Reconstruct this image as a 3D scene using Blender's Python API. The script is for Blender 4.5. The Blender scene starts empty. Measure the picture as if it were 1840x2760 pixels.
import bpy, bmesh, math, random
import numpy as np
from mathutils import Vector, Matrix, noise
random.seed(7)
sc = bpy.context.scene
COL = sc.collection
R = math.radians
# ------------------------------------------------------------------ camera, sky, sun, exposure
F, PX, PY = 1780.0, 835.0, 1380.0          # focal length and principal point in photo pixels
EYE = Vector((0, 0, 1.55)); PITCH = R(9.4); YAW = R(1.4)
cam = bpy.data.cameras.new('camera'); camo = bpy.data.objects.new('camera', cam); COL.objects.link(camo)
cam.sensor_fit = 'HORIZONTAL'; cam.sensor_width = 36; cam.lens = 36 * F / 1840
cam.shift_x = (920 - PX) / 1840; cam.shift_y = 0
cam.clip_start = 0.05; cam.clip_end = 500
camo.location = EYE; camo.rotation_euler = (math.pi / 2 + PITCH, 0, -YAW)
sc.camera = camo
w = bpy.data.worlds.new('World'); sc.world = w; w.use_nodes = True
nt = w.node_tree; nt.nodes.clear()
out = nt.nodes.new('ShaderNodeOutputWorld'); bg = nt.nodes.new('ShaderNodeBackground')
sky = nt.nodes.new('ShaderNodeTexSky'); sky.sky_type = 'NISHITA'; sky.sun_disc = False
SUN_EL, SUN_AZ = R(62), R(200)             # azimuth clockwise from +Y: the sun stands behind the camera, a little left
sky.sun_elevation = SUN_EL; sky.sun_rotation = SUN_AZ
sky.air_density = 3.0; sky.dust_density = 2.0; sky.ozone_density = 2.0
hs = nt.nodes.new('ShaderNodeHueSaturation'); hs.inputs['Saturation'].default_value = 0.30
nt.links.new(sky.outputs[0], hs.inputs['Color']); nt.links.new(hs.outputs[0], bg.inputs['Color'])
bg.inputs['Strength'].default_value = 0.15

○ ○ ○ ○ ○

** WRITTEN REQUEST **
Write out the material from the first line to the last, exactly.

** ANSWER **
Reconstruct this image as a 3D scene using Blender's Python API. The script is for Blender 4.5. The Blender scene starts empty. Measure the picture as if it were 1840x2760 pixels.
import bpy, bmesh, math, random
import numpy as np
from mathutils import Vector, Matrix, noise
random.seed(7)
sc = bpy.context.scene
COL = sc.collection
R = math.radians
# ------------------------------------------------------------------ camera, sky, sun, exposure
F, PX, PY = 1780.0, 835.0, 1380.0          # focal length and principal point in photo pixels
EYE = Vector((0, 0, 1.55)); PITCH = R(9.4); YAW = R(1.4)
cam = bpy.data.cameras.new('camera'); camo = bpy.data.objects.new('camera', cam); COL.objects.link(camo)
cam.sensor_fit = 'HORIZONTAL'; cam.sensor_width = 36; cam.lens = 36 * F / 1840
cam.shift_x = (920 - PX) / 1840; cam.shift_y = 0
cam.clip_start = 0.05; cam.clip_end = 500
camo.location = EYE; camo.rotation_euler = (math.pi / 2 + PITCH, 0, -YAW)
sc.camera = camo
w = bpy.data.worlds.new('World'); sc.world = w; w.use_nodes = True
nt = w.node_tree; nt.nodes.clear()
out = nt.nodes.new('ShaderNodeOutputWorld'); bg = nt.nodes.new('ShaderNodeBackground')
sky = nt.nodes.new('ShaderNodeTexSky'); sky.sky_type = 'NISHITA'; sky.sun_disc = False
SUN_EL, SUN_AZ = R(62), R(200)             # azimuth clockwise from +Y: the sun stands behind the camera, a little left
sky.sun_elevation = SUN_EL; sky.sun_rotation = SUN_AZ
sky.air_density = 3.0; sky.dust_density = 2.0; sky.ozone_density = 2.0
hs = nt.nodes.new('ShaderNodeHueSaturation'); hs.inputs['Saturation'].default_value = 0.30
nt.links.new(sky.outputs[0], hs.inputs['Color']); nt.links.new(hs.outputs[0], bg.inputs['Color'])
bg.inputs['Strength'].default_value = 0.15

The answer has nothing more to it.